Begin GIVEN RECORDS

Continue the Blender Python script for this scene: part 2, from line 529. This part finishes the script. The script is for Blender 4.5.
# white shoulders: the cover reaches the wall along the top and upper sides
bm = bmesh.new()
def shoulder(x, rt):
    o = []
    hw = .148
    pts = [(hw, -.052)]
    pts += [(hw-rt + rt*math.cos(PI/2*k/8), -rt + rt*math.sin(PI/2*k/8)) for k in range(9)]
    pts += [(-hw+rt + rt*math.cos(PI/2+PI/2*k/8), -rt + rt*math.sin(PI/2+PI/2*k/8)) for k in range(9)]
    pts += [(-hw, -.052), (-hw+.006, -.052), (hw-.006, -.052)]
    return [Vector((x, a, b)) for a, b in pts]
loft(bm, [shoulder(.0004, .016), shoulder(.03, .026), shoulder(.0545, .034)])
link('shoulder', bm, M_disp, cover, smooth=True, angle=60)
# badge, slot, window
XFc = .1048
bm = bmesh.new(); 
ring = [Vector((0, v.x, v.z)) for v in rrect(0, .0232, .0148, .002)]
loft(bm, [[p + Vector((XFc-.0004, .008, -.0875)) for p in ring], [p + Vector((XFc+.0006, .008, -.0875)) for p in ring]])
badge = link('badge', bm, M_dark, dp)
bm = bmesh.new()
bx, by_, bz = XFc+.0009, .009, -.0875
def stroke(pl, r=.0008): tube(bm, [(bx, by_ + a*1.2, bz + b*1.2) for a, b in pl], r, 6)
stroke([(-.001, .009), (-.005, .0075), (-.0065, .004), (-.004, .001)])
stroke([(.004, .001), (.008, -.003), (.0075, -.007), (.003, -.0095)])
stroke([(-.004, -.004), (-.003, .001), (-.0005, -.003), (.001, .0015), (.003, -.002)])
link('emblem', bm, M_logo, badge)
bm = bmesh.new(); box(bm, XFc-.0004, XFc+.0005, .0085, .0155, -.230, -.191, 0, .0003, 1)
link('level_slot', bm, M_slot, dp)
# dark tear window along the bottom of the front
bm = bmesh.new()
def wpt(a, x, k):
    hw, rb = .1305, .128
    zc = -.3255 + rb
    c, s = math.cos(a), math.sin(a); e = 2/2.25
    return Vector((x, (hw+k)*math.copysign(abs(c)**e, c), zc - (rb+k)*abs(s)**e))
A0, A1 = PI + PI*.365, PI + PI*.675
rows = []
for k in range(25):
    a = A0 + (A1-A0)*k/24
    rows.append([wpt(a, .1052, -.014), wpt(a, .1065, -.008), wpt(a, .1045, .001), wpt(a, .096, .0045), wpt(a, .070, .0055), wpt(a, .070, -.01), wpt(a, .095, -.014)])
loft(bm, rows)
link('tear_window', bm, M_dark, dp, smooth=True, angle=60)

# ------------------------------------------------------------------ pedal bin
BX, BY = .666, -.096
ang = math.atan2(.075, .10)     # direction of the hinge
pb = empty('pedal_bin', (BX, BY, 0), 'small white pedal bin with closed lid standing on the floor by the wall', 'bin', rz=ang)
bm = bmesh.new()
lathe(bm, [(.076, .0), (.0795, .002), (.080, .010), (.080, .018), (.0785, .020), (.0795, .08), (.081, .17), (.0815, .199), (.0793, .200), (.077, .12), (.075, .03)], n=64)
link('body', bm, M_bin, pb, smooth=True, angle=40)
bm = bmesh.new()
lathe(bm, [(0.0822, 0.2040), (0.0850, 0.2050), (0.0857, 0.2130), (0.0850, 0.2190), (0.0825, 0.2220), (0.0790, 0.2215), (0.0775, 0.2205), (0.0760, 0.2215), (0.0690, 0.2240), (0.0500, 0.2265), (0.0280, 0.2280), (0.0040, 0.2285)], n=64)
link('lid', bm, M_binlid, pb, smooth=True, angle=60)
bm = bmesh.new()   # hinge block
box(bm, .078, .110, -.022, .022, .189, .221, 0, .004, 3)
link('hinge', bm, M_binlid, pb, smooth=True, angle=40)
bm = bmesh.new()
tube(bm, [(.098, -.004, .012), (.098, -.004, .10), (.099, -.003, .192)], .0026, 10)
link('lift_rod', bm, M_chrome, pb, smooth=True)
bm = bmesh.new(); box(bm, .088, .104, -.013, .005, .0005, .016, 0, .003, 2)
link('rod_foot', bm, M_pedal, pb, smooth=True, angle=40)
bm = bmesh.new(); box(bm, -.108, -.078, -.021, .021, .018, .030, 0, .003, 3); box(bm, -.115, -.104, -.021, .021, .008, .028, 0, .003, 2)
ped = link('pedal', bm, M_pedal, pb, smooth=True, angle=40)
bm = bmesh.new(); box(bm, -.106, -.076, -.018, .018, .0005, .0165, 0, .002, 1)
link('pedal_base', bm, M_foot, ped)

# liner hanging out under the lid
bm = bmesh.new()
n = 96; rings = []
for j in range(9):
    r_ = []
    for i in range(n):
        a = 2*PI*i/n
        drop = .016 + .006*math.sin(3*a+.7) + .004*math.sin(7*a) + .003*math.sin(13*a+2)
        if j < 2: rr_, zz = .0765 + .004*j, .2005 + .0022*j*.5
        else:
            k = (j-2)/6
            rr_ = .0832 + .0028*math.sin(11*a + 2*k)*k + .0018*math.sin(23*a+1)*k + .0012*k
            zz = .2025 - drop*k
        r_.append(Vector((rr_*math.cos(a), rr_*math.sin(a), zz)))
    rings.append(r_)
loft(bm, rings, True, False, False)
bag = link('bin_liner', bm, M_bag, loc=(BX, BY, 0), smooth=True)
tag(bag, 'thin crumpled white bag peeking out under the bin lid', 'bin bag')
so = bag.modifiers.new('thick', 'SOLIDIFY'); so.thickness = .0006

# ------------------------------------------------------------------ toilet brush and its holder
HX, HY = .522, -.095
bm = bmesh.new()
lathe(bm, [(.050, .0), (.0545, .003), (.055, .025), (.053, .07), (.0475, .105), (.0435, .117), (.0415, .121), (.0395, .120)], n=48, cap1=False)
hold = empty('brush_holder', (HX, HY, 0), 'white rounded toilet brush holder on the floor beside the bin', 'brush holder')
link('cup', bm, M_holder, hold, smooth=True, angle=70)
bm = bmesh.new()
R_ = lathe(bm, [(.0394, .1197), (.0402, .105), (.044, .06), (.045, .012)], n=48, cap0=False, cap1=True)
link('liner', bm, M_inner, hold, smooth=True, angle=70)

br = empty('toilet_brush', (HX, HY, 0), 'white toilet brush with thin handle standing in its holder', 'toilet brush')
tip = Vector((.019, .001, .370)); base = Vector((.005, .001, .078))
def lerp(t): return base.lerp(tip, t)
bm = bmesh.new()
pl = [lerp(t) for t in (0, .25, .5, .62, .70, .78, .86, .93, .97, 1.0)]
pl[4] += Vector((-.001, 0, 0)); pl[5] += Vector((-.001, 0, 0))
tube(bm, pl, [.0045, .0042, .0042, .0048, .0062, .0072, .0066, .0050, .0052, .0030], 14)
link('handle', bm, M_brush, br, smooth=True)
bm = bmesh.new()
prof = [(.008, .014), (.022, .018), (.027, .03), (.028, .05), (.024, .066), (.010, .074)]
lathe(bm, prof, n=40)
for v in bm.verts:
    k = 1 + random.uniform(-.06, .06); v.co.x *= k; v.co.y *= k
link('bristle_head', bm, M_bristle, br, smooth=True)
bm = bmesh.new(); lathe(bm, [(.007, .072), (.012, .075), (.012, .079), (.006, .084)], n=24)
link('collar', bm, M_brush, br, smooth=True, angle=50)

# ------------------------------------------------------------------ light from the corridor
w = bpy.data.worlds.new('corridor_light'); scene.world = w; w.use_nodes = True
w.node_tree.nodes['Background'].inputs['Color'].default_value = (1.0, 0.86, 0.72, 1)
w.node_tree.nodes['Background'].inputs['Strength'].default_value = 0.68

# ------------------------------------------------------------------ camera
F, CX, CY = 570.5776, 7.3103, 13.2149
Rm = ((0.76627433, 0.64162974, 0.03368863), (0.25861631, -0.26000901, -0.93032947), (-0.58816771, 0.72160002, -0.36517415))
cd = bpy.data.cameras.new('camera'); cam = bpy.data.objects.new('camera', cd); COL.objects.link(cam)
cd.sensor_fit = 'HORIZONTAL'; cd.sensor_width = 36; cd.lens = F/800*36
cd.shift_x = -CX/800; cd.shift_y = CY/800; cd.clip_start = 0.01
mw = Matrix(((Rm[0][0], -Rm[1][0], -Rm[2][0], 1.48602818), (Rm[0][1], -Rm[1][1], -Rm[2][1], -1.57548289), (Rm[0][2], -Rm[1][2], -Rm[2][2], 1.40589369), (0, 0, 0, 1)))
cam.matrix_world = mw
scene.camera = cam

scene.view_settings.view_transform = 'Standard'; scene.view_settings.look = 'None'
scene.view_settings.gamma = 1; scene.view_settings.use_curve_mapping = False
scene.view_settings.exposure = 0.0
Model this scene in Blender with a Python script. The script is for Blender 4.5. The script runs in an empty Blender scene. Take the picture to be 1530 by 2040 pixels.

End GIVEN RECORDS

• EXERCISE BRIEF
Filter the records down to the lines that contain the string "script", and copy those lines.

• WRITTEN ANSWER
Continue the Blender Python script for this scene: part 2, from line 529. This part finishes the script. The script is for Blender 4.5.
Model this scene in Blender with a Python script. The script is for Blender 4.5. The script runs in an empty Blender scene. Take the picture to be 1530 by 2040 pixels.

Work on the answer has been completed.